* [Job]: Print the entire listing. Each line must match the original exactly.

========

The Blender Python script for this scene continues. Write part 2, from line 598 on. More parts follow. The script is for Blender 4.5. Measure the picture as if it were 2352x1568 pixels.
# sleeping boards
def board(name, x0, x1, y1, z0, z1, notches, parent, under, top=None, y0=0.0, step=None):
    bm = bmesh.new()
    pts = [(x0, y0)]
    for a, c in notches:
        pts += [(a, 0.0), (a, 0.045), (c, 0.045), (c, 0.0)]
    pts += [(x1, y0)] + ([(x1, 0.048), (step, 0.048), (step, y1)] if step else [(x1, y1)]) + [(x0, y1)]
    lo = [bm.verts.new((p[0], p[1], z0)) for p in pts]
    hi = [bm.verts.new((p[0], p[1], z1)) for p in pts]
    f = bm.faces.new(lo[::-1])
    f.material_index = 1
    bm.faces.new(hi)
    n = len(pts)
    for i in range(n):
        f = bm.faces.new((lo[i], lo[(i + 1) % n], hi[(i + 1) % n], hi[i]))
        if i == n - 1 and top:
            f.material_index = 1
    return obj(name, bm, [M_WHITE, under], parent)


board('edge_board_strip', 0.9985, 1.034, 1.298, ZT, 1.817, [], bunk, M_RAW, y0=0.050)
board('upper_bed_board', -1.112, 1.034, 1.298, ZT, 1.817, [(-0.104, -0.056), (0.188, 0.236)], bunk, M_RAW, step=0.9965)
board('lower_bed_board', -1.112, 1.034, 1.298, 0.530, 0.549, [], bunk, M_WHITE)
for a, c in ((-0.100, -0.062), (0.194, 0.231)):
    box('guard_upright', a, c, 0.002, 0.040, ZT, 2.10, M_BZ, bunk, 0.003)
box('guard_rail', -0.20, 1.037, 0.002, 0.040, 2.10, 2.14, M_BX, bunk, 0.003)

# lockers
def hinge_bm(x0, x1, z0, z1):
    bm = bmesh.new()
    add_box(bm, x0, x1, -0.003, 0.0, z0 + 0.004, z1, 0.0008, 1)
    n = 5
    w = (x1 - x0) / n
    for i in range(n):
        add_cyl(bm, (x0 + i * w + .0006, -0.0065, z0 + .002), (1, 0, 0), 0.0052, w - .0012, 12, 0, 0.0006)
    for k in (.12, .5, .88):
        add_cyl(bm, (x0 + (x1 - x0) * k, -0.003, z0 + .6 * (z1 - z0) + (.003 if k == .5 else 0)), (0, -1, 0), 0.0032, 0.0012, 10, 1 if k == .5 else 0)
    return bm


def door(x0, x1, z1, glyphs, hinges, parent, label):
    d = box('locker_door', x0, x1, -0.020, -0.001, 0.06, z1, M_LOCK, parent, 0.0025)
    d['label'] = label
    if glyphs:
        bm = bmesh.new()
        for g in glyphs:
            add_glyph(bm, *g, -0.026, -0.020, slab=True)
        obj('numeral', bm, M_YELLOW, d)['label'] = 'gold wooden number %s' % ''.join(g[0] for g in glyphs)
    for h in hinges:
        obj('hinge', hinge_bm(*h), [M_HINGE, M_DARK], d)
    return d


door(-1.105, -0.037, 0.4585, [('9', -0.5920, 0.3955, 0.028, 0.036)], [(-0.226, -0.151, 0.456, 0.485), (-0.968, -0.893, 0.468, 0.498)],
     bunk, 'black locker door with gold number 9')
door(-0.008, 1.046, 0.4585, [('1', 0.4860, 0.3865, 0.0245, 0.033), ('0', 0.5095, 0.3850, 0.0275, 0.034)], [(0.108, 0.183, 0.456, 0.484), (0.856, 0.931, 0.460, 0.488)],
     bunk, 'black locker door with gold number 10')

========

* [The reply]:
The Blender Python script for this scene continues. Write part 2, from line 598 on. More parts follow. The script is for Blender 4.5. Measure the picture as if it were 2352x1568 pixels.
# sleeping boards
def board(name, x0, x1, y1, z0, z1, notches, parent, under, top=None, y0=0.0, step=None):
    bm = bmesh.new()
    pts = [(x0, y0)]
    for a, c in notches:
        pts += [(a, 0.0), (a, 0.045), (c, 0.045), (c, 0.0)]
    pts += [(x1, y0)] + ([(x1, 0.048), (step, 0.048), (step, y1)] if step else [(x1, y1)]) + [(x0, y1)]
    lo = [bm.verts.new((p[0], p[1], z0)) for p in pts]
    hi = [bm.verts.new((p[0], p[1], z1)) for p in pts]
    f = bm.faces.new(lo[::-1])
    f.material_index = 1
    bm.faces.new(hi)
    n = len(pts)
    for i in range(n):
        f = bm.faces.new((lo[i], lo[(i + 1) % n], hi[(i + 1) % n], hi[i]))
        if i == n - 1 and top:
            f.material_index = 1
    return obj(name, bm, [M_WHITE, under], parent)


board('edge_board_strip', 0.9985, 1.034, 1.298, ZT, 1.817, [], bunk, M_RAW, y0=0.050)
board('upper_bed_board', -1.112, 1.034, 1.298, ZT, 1.817, [(-0.104, -0.056), (0.188, 0.236)], bunk, M_RAW, step=0.9965)
board('lower_bed_board', -1.112, 1.034, 1.298, 0.530, 0.549, [], bunk, M_WHITE)
for a, c in ((-0.100, -0.062), (0.194, 0.231)):
    box('guard_upright', a, c, 0.002, 0.040, ZT, 2.10, M_BZ, bunk, 0.003)
box('guard_rail', -0.20, 1.037, 0.002, 0.040, 2.10, 2.14, M_BX, bunk, 0.003)

# lockers
def hinge_bm(x0, x1, z0, z1):
    bm = bmesh.new()
    add_box(bm, x0, x1, -0.003, 0.0, z0 + 0.004, z1, 0.0008, 1)
    n = 5
    w = (x1 - x0) / n
    for i in range(n):
        add_cyl(bm, (x0 + i * w + .0006, -0.0065, z0 + .002), (1, 0, 0), 0.0052, w - .0012, 12, 0, 0.0006)
    for k in (.12, .5, .88):
        add_cyl(bm, (x0 + (x1 - x0) * k, -0.003, z0 + .6 * (z1 - z0) + (.003 if k == .5 else 0)), (0, -1, 0), 0.0032, 0.0012, 10, 1 if k == .5 else 0)
    return bm


def door(x0, x1, z1, glyphs, hinges, parent, label):
    d = box('locker_door', x0, x1, -0.020, -0.001, 0.06, z1, M_LOCK, parent, 0.0025)
    d['label'] = label
    if glyphs:
        bm = bmesh.new()
        for g in glyphs:
            add_glyph(bm, *g, -0.026, -0.020, slab=True)
        obj('numeral', bm, M_YELLOW, d)['label'] = 'gold wooden number %s' % ''.join(g[0] for g in glyphs)
    for h in hinges:
        obj('hinge', hinge_bm(*h), [M_HINGE, M_DARK], d)
    return d


door(-1.105, -0.037, 0.4585, [('9', -0.5920, 0.3955, 0.028, 0.036)], [(-0.226, -0.151, 0.456, 0.485), (-0.968, -0.893, 0.468, 0.498)],
     bunk, 'black locker door with gold number 9')
door(-0.008, 1.046, 0.4585, [('1', 0.4860, 0.3865, 0.0245, 0.033), ('0', 0.5095, 0.3850, 0.0275, 0.034)], [(0.108, 0.183, 0.456, 0.484), (0.856, 0.931, 0.460, 0.488)],
     bunk, 'black locker door with gold number 10')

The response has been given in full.